The first images from Europe’s Euclid space telescope were released on Tuesday, showing a nebula resembling a horse’s head, never-before-seen distant galaxies and even “circumstantial evidence” of elusive dark matter.

Euclid blasted off in July on the world’s first-ever mission aiming to investigate the enduring cosmic mysteries of dark matter and dark energy.

It will do so partly by charting one third of the sky — encompassing a mind-boggling two billion galaxies — to create what has been billed as the most accurate 3D map of the universe ever.

After joining fellow space telescope James Webb at a stable hovering spot around 1.5 million kilometres (more than 930,000 miles) from Earth, Euclid started sending back its first observations.

The first five images were unveiled during a press conference at the European Space Operations Centre in Darmstadt, Germany.

A close-up shot of the image of the Perseus Cluster, which contains some galaxies 10 billion light years away that have never been seen before

European Space Agency chief Josef Aschbacher praised the more than 3,600 people who contributed to the project, hailing “a milestone for European science and exploration”.

ESA science director Carole Mundell said that the “exquisite images over vast areas of the sky taken very quickly to great depths with razor sharp precision” showed what Euclid was capable of.

They include a majestic shot of the nearby Horsehead Nebula, as well as spiral and “irregular” galaxies.

‘Dark universe detective’

But Euclid project scientist Rene Laureijs told AFP that most exciting for the team was the image of the Perseus Cluster, a distant collection of more than a thousand galaxies.

Lurking in the background of the cluster is more than 100,000 additional galaxies, some of which are 10 billion light years away and have never been seen before, according to the ESA.

Jean-Charles Cuillandre, another scientist working on Euclid, told AFP that Euclid is different to other space telescopes because it takes in a very wide field of view, “like never before seen in the history of astronomy”.

In comparison, the Webb telescope “looks at the sky through the eye of a needle,” he said.

This wide view means it can capture such broad images extremely quickly, without having to stitch together many different observations. The images released on Tuesday only took the telescope eight hours to capture.

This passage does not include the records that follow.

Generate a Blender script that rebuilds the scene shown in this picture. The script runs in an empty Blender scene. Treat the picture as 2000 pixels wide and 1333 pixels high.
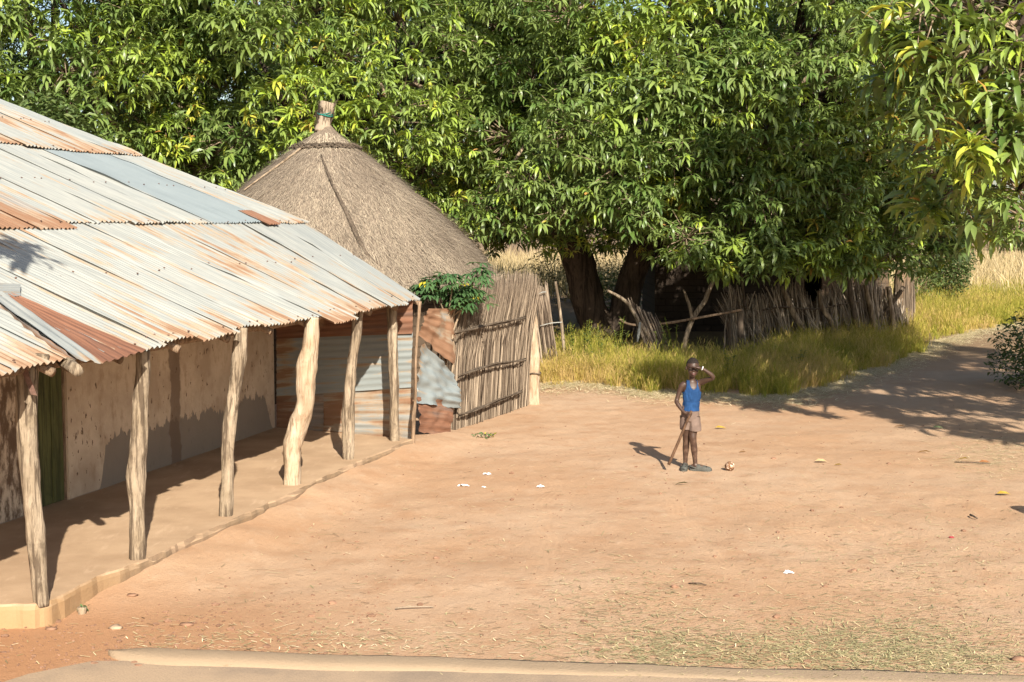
import bpy, bmesh, math, random
import numpy as np
from mathutils import Vector, Matrix, Quaternion
from mathutils import noise as mnoise

random.seed(5)
R = np.random.default_rng(11)
SC = bpy.context.scene
COL = SC.collection

# ------------------------------------------------------------------ camera
F = 2777.8                                   # focal length in pixels of the 2000 px wide photo (50 mm)
PITCH = math.atan((666.5 - 430.0) / F)
CAMH = 2.9
cam_d = bpy.data.cameras.new('camera'); cam = bpy.data.objects.new('camera', cam_d); COL.objects.link(cam)
cam_d.lens = 50; cam_d.sensor_width = 36; cam_d.sensor_fit = 'HORIZONTAL'
cam_d.clip_start = 0.1; cam_d.clip_end = 2000
cam.location = (0, 0, CAMH); cam.rotation_euler = (math.pi / 2 - PITCH, 0, 0)
SC.camera = cam
# ------------------------------------------------------------------ light
SUN_EL = math.radians(31.0); SUN_AZ = math.radians(13.5)      # the sun stands behind the camera, a little to the right
TOSUN = Vector((math.sin(SUN_AZ) * math.cos(SUN_EL), -math.cos(SUN_AZ) * math.cos(SUN_EL), math.sin(SUN_EL)))
sun_d = bpy.data.lights.new('sun', 'SUN'); sun = bpy.data.objects.new('sun', sun_d); COL.objects.link(sun)
sun_d.energy = 4.6; sun_d.angle = math.radians(0.55); sun_d.color = (1.0, 0.93, 0.80)
sun.rotation_euler = (-TOSUN).to_track_quat('-Z', 'Y').to_euler(); sun.location = (10, -20, 20)
W = bpy.data.worlds.new('World'); SC.world = W; W.use_nodes = True
wn = W.node_tree; wn.nodes.clear()
_o = wn.nodes.new('ShaderNodeOutputWorld'); _b = wn.nodes.new('ShaderNodeBackground'); _s = wn.nodes.new('ShaderNodeTexSky')
_s.sky_type = 'NISHITA'; _s.sun_disc = False; _s.sun_elevation = SUN_EL; _s.sun_rotation = math.pi - SUN_AZ
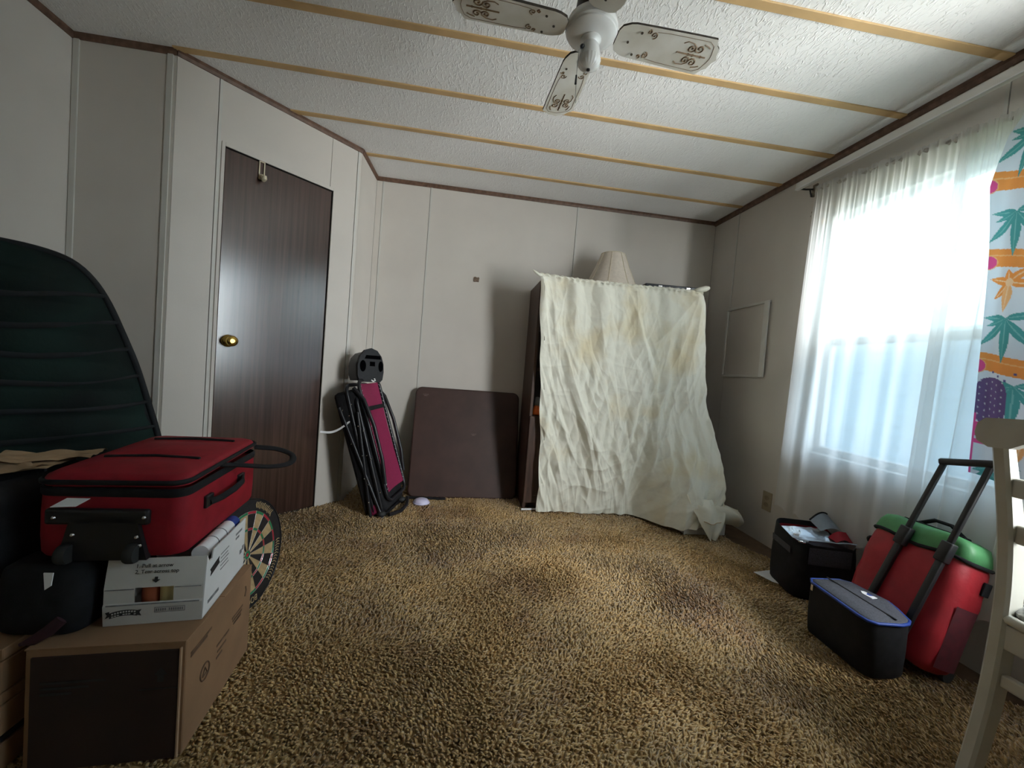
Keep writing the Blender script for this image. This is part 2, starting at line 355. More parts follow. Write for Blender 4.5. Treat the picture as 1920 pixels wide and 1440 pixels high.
# carpet: shag pile on the floor, its edge cut short of the right-hand wall
def carpet_edge(y):
    return np.interp(y, [-.6, .2, .8, .99, 1.05, 1.11, 1.5, 1.94, 2.06, 2.18, 2.5, 2.95], [1.80, 1.79, 1.80, 1.80, 1.775, 1.745, 1.75, 1.745, 1.70, 1.658, 1.66, 1.70]) + .004*np.sin(y*55)+.003*np.sin(y*131+1)
ny, nx = 150, 120
ys = np.linspace(-1.2, YB-.004, ny); U = np.linspace(0, 1, nx)
def left_edge(y): return np.where(y < 1.955, XL+.004, np.where(y < 2.60, DA[0]+(y-1.964)/DD[1]*DD[0]+.004, x0+.004))
xl = left_edge(ys); P = np.zeros((ny, nx, 3))
for i, y in enumerate(ys):
    e = float(carpet_edge(y)); P[i, :, 0] = xl[i] + (e-xl[i])*U; P[i, :, 1] = y; P[i, :, 2] = -.0115
P[:, -1, 2] = -.0178
obj('carpet', B().grid(P.transpose(1, 0, 2)), M_carpet, floor, smooth=180)
def pile():
    sp = .0082; rs = np.random.RandomState(11)
    gx, gy = np.meshgrid(np.arange(XL, 1.82, sp), np.arange(.30, YB, sp)); gx = gx.ravel()+rs.uniform(-.5, .5, gx.size)*sp; gy = gy.ravel()+rs.uniform(-.5, .5, gy.size)*sp
    k = (gx > left_edge(gy)+.004) & (gx < carpet_edge(gy)-.004) & (gy < YB-.006) & ~((gx < -.62) & (gy < .92)); gx, gy = gx[k], gy[k]; n = gx.size
    # the lie of the pile: slowly turning over the room, with trodden patches
    cs = .10; cw = np.array([[(noise.noise((i*cs*1.7, j*cs*1.7, 4.0)), noise.noise((i*cs*3.4, j*cs*3.4, 9.0)), noise.noise((i*cs*7, j*cs*7, 2.0))) for j in range(48)] for i in range(48)])
    fi = np.clip((gx+2)/cs, 0, 46.9); fj = np.clip((gy+1)/cs, 0, 46.9); i0 = fi.astype(int); j0 = fj.astype(int); fx = (fi-i0)[:, None]; fy = (fj-j0)[:, None]
    w = (cw[i0, j0]*(1-fx)+cw[i0+1, j0]*fx)*(1-fy)+(cw[i0, j0+1]*(1-fx)+cw[i0+1, j0+1]*fx)*fy
    an = w[:, 0]*5+w[:, 1]*2.5+rs.normal(0, .75, n)+.6; lean = np.clip(.95+w[:, 1]*.7+rs.normal(0, .25, n), .25, 1.7)
    h = (.0118+.0028*rs.normal(0, 1, n)+.003*w[:, 2]).clip(.005, .0155); rd = rs.uniform(.0036, .0056, n); t0 = rs.uniform(0, 6.28, n)
    lx_, ly_ = np.cos(an)*lean*h, np.sin(an)*lean*h
    V = np.zeros((n, 7, 3)); zb = -.0125
    for q in range(3):
        t = t0+q*2*PI/3
        V[:, q, 0] = gx+rd*.8*np.cos(t); V[:, q, 1] = gy+rd*.8*np.sin(t); V[:, q, 2] = zb
        V[:, 3+q, 0] = gx+.38*lx_+rd*np.cos(t+.4); V[:, 3+q, 1] = gy+.38*ly_+rd*np.sin(t+.4); V[:, 3+q, 2] = zb+.68*h
    V[:, 6, 0] = gx+lx_*1.05; V[:, 6, 1] = gy+ly_*1.05; V[:, 6, 2] = zb+h
    F = np.array([[0, 1, 4], [0, 4, 3], [1, 2, 5], [1, 5, 4], [2, 0, 3], [2, 3, 5], [3, 4, 6], [4, 5, 6], [5, 3, 6]])
    I = (np.arange(n)[:, None, None]*7+F[None]).reshape(-1)
    me = bpy.data.meshes.new('carpet_pile'); me.vertices.add(n*7); me.vertices.foreach_set('co', V.reshape(-1).astype(np.float32))
    m = n*9; me.loops.add(m*3); me.loops.foreach_set('vertex_index', I.astype(np.int32)); me.polygons.add(m); me.polygons.foreach_set('loop_start', np.arange(0, m*3, 3, dtype=np.int32))
    me.polygons.foreach_set('use_smooth', np.ones(m, bool)); me.update(calc_edges=True); me.validate(); me.materials.append(M_carpet)
    o = bpy.data.objects.new('carpet_pile', me); C.objects.link(o); o.parent = floor; o.location = -floor.location; o['kind'] = 'stuff'
pile()

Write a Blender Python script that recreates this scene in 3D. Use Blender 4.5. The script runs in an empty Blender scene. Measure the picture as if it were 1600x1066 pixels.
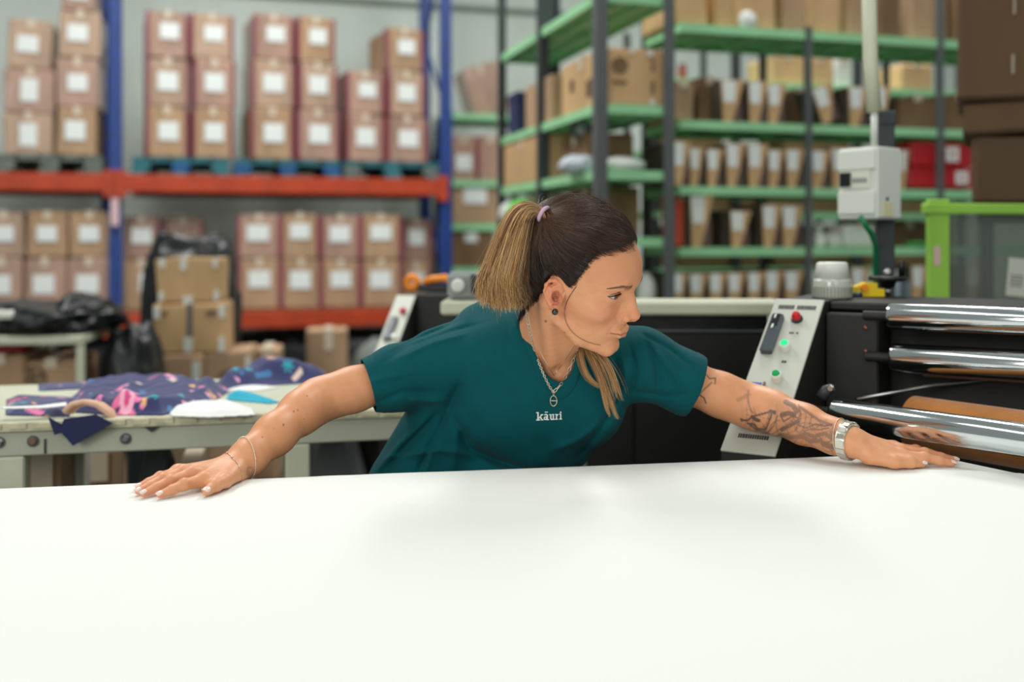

The ESA has dubbed Euclid its “dark universe detective”, charged with investigating why 95 percent of the universe appears to be made up of dark matter and dark energy, which we know very little about.

“Dark matter pulls galaxies together and causes them to spin more rapidly than visible matter alone can account for; dark energy is driving the accelerated expansion of the universe,” Mundell explained.